━━━ INPUT FOR THIS TASK ━━━

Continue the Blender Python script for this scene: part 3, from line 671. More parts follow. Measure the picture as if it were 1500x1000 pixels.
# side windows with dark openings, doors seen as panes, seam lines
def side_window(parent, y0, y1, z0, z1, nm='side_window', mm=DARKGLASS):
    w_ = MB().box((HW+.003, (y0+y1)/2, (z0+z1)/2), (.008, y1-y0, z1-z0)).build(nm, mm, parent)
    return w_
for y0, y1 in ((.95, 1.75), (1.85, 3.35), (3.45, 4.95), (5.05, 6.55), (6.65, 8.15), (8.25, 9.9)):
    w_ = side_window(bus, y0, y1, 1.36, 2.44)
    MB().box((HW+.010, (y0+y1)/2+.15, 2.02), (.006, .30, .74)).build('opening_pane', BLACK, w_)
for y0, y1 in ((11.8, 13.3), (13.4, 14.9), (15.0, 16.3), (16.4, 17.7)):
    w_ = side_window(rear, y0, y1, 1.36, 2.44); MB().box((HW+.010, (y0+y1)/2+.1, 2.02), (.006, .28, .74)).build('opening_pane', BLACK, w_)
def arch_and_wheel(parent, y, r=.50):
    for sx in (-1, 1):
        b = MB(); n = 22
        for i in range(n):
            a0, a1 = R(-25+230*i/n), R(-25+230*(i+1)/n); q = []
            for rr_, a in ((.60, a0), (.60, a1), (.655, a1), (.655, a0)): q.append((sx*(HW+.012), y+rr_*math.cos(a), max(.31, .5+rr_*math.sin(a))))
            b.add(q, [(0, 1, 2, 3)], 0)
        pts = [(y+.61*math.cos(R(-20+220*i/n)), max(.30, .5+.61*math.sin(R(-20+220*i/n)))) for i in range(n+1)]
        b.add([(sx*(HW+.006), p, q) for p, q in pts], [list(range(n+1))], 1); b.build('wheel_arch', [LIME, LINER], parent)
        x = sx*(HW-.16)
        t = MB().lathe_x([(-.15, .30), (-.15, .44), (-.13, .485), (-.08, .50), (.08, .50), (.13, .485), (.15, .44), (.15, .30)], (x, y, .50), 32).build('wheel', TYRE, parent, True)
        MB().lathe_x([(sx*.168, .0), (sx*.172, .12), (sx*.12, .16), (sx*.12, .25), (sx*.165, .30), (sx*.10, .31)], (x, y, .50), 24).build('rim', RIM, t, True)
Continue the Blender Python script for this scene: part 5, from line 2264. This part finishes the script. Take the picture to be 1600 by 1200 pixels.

━━━

**SHORT PROBLEM**
Tally the lines in the listing that hold "from" and report the number alone.

**SOLUTION TO THIS TASK**
2